When Bosses Make Too Many PR Mistakes, Audiences Will "Hook 'Em"

635779106099234597-USATSI-7657137In a high-profile position, bad PR can cost your job.

We have seen it again in college athletics, where respect for emotionally-connected audiences has proven to be paramount. The Athletic Director at the University of Texas, one of the biggest and most visible college sports operations in the country, Stave Patterson, was fired by the school’s President after a two-year series of PR mistakes reportedly led to anger, in particular, among influential donors.

Here’s how the Associated Press reports it: “One of his first missteps was an awkward public push to have the city of Austin help finance a new basketball arena after having not ‘invested a nickel’ in the current Erwin Center over the previous 30 years.
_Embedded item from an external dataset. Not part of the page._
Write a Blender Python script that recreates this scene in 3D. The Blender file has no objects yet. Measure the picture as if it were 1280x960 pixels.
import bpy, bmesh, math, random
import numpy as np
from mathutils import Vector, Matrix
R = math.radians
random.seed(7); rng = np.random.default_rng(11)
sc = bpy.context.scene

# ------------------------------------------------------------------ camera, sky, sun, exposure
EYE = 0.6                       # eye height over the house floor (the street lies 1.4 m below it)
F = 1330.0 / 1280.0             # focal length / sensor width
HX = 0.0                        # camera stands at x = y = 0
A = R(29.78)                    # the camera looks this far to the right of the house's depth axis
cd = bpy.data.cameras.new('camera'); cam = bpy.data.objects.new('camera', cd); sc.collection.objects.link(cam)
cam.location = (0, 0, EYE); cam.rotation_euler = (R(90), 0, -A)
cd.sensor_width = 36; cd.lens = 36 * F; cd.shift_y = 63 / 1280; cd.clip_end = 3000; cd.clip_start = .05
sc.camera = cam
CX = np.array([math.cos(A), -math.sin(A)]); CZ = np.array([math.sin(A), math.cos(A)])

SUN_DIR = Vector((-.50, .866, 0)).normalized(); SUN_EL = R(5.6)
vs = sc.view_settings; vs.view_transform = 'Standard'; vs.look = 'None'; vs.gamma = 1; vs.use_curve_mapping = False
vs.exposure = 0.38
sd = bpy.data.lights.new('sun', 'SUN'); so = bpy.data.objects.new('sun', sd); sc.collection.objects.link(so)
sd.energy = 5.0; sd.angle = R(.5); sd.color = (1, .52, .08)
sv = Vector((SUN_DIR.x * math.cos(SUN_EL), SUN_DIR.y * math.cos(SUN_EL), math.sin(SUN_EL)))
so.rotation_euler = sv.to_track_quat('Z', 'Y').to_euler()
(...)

Those comments caught city officials off guard and forced the school to backtrack.”

Other issues with Patterson included:

-One report says he “alienated” audiences “with his management style and failure to communicate.”
-Firing a Sports Information Director known to have exemplary media relationships
-Raising football ticket prices after a losing season, including charging for parking.

As the local newspaper in Austin reports, it got so bad for the former pro sports executive, “Eventually, public perception so turned against Patterson, he was getting blamed for things he didn’t even do. An Internet-based report indicated Patterson was charging Texas Tech band members for tickets to the game. Two days later — eons in the social media world — UT officials released a statement saying that wasn’t true.”

This is another example of why executives who fail to include PR-influeced thinking in making decisions can be doomed. While change may be needed (in this case, the Athletic Department incurred a financial loss for the first time in more than a decade), change is made easier through careful communication. When PR is involved on the front end of situations to prevent messes, not just asked to clean up after messes are made, that’s good for all.

For organizations that still receive media coverage in the age of consolidation and cutbacks, particularly where customers are fans, the margin of error for missteps has never been lower.